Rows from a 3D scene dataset

⟨

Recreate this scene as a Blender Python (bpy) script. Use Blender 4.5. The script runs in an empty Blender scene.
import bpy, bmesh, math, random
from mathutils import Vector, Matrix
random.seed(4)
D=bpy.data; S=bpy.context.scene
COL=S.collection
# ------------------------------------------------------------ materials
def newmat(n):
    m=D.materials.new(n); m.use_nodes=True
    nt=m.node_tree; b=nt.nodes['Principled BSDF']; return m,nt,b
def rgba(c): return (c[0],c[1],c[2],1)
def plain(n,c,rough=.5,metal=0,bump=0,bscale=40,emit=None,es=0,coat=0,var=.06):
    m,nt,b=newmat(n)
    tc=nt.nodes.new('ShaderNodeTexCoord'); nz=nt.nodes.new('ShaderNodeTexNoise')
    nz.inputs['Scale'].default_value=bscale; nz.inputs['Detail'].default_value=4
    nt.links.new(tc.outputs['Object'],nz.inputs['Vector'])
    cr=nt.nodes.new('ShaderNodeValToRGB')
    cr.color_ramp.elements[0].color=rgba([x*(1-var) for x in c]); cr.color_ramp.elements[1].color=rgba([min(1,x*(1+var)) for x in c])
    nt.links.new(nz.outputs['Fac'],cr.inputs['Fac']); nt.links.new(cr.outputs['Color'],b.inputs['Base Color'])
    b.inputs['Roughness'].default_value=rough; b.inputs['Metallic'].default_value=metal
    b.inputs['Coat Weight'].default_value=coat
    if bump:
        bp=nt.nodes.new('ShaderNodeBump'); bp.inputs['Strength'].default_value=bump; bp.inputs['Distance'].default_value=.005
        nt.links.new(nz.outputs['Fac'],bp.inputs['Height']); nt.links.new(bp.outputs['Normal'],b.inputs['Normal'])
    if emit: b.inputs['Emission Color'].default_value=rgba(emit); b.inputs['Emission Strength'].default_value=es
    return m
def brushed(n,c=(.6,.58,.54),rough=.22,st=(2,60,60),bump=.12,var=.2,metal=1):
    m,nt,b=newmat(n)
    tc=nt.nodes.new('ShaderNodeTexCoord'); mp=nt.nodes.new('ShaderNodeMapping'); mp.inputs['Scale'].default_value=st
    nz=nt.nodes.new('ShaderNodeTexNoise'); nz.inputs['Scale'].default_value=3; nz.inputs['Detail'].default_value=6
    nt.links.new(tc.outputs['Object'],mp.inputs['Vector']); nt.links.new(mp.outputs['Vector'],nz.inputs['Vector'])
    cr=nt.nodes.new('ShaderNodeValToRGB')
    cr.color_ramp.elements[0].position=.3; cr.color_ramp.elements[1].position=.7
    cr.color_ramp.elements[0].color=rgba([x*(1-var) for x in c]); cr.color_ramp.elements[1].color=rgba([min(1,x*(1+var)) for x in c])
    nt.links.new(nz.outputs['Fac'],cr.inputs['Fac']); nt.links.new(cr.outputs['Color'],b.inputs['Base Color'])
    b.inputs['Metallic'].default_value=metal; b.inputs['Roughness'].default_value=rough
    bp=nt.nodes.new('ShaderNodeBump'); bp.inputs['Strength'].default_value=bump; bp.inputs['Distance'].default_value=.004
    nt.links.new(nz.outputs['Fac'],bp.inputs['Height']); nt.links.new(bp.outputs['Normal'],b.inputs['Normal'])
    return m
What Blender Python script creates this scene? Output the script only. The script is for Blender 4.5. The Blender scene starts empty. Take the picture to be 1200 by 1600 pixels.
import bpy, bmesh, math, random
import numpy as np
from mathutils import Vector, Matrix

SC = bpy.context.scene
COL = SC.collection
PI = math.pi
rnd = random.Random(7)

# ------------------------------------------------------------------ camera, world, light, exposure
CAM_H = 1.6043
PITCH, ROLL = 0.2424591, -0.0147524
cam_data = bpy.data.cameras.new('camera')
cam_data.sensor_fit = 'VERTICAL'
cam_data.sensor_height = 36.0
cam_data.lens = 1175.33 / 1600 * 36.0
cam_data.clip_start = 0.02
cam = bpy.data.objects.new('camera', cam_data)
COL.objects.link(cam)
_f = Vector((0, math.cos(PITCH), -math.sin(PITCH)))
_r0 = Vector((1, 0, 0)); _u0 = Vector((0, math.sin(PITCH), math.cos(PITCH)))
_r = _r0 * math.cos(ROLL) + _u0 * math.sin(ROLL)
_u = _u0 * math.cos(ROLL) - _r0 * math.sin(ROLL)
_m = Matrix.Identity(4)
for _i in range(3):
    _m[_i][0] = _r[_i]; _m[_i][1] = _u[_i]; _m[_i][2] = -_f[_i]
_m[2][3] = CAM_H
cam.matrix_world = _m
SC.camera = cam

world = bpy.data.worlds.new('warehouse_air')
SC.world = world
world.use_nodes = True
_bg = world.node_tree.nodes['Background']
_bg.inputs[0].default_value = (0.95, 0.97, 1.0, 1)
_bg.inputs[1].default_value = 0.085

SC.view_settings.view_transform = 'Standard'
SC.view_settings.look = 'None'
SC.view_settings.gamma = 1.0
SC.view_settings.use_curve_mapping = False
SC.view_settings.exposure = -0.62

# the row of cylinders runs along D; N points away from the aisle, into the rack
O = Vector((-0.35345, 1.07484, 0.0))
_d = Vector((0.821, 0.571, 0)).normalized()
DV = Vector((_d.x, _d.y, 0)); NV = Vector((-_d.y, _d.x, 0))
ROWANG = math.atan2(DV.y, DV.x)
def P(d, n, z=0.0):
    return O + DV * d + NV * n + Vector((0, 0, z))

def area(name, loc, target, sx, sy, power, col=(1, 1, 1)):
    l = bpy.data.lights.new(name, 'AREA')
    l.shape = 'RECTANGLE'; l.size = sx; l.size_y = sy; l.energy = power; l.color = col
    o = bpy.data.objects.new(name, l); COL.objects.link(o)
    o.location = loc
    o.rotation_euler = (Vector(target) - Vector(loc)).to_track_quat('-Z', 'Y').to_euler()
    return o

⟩

> **INSTRUCTIONS TO FOLLOW**
Please return the data above exactly as given.

> **EXERCISE RESPONSE**
Recreate this scene as a Blender Python (bpy) script. Use Blender 4.5. The script runs in an empty Blender scene.
import bpy, bmesh, math, random
from mathutils import Vector, Matrix
random.seed(4)
D=bpy.data; S=bpy.context.scene
COL=S.collection
# ------------------------------------------------------------ materials
def newmat(n):
    m=D.materials.new(n); m.use_nodes=True
    nt=m.node_tree; b=nt.nodes['Principled BSDF']; return m,nt,b
def rgba(c): return (c[0],c[1],c[2],1)
def plain(n,c,rough=.5,metal=0,bump=0,bscale=40,emit=None,es=0,coat=0,var=.06):
    m,nt,b=newmat(n)
    tc=nt.nodes.new('ShaderNodeTexCoord'); nz=nt.nodes.new('ShaderNodeTexNoise')
    nz.inputs['Scale'].default_value=bscale; nz.inputs['Detail'].default_value=4
    nt.links.new(tc.outputs['Object'],nz.inputs['Vector'])
    cr=nt.nodes.new('ShaderNodeValToRGB')
    cr.color_ramp.elements[0].color=rgba([x*(1-var) for x in c]); cr.color_ramp.elements[1].color=rgba([min(1,x*(1+var)) for x in c])
    nt.links.new(nz.outputs['Fac'],cr.inputs['Fac']); nt.links.new(cr.outputs['Color'],b.inputs['Base Color'])
    b.inputs['Roughness'].default_value=rough; b.inputs['Metallic'].default_value=metal
    b.inputs['Coat Weight'].default_value=coat
    if bump:
        bp=nt.nodes.new('ShaderNodeBump'); bp.inputs['Strength'].default_value=bump; bp.inputs['Distance'].default_value=.005
        nt.links.new(nz.outputs['Fac'],bp.inputs['Height']); nt.links.new(bp.outputs['Normal'],b.inputs['Normal'])
    if emit: b.inputs['Emission Color'].default_value=rgba(emit); b.inputs['Emission Strength'].default_value=es
    return m
def brushed(n,c=(.6,.58,.54),rough=.22,st=(2,60,60),bump=.12,var=.2,metal=1):
    m,nt,b=newmat(n)
    tc=nt.nodes.new('ShaderNodeTexCoord'); mp=nt.nodes.new('ShaderNodeMapping'); mp.inputs['Scale'].default_value=st
    nz=nt.nodes.new('ShaderNodeTexNoise'); nz.inputs['Scale'].default_value=3; nz.inputs['Detail'].default_value=6
    nt.links.new(tc.outputs['Object'],mp.inputs['Vector']); nt.links.new(mp.outputs['Vector'],nz.inputs['Vector'])
    cr=nt.nodes.new('ShaderNodeValToRGB')
    cr.color_ramp.elements[0].position=.3; cr.color_ramp.elements[1].position=.7
    cr.color_ramp.elements[0].color=rgba([x*(1-var) for x in c]); cr.color_ramp.elements[1].color=rgba([min(1,x*(1+var)) for x in c])
    nt.links.new(nz.outputs['Fac'],cr.inputs['Fac']); nt.links.new(cr.outputs['Color'],b.inputs['Base Color'])
    b.inputs['Metallic'].default_value=metal; b.inputs['Roughness'].default_value=rough
    bp=nt.nodes.new('ShaderNodeBump'); bp.inputs['Strength'].default_value=bump; bp.inputs['Distance'].default_value=.004
    nt.links.new(nz.outputs['Fac'],bp.inputs['Height']); nt.links.new(bp.outputs['Normal'],b.inputs['Normal'])
    return m
What Blender Python script creates this scene? Output the script only. The script is for Blender 4.5. The Blender scene starts empty. Take the picture to be 1200 by 1600 pixels.
import bpy, bmesh, math, random
import numpy as np
from mathutils import Vector, Matrix

SC = bpy.context.scene
COL = SC.collection
PI = math.pi
rnd = random.Random(7)

# ------------------------------------------------------------------ camera, world, light, exposure
CAM_H = 1.6043
PITCH, ROLL = 0.2424591, -0.0147524
cam_data = bpy.data.cameras.new('camera')
cam_data.sensor_fit = 'VERTICAL'
cam_data.sensor_height = 36.0
cam_data.lens = 1175.33 / 1600 * 36.0
cam_data.clip_start = 0.02
cam = bpy.data.objects.new('camera', cam_data)
COL.objects.link(cam)
_f = Vector((0, math.cos(PITCH), -math.sin(PITCH)))
_r0 = Vector((1, 0, 0)); _u0 = Vector((0, math.sin(PITCH), math.cos(PITCH)))
_r = _r0 * math.cos(ROLL) + _u0 * math.sin(ROLL)
_u = _u0 * math.cos(ROLL) - _r0 * math.sin(ROLL)
_m = Matrix.Identity(4)
for _i in range(3):
    _m[_i][0] = _r[_i]; _m[_i][1] = _u[_i]; _m[_i][2] = -_f[_i]
_m[2][3] = CAM_H
cam.matrix_world = _m
SC.camera = cam

world = bpy.data.worlds.new('warehouse_air')
SC.world = world
world.use_nodes = True
_bg = world.node_tree.nodes['Background']
_bg.inputs[0].default_value = (0.95, 0.97, 1.0, 1)
_bg.inputs[1].default_value = 0.085

SC.view_settings.view_transform = 'Standard'
SC.view_settings.look = 'None'
SC.view_settings.gamma = 1.0
SC.view_settings.use_curve_mapping = False
SC.view_settings.exposure = -0.62

# the row of cylinders runs along D; N points away from the aisle, into the rack
O = Vector((-0.35345, 1.07484, 0.0))
_d = Vector((0.821, 0.571, 0)).normalized()
DV = Vector((_d.x, _d.y, 0)); NV = Vector((-_d.y, _d.x, 0))
ROWANG = math.atan2(DV.y, DV.x)
def P(d, n, z=0.0):
    return O + DV * d + NV * n + Vector((0, 0, z))

def area(name, loc, target, sx, sy, power, col=(1, 1, 1)):
    l = bpy.data.lights.new(name, 'AREA')
    l.shape = 'RECTANGLE'; l.size = sx; l.size_y = sy; l.energy = power; l.color = col
    o = bpy.data.objects.new(name, l); COL.objects.link(o)
    o.location = loc
    o.rotation_euler = (Vector(target) - Vector(loc)).to_track_quat('-Z', 'Y').to_euler()
    return o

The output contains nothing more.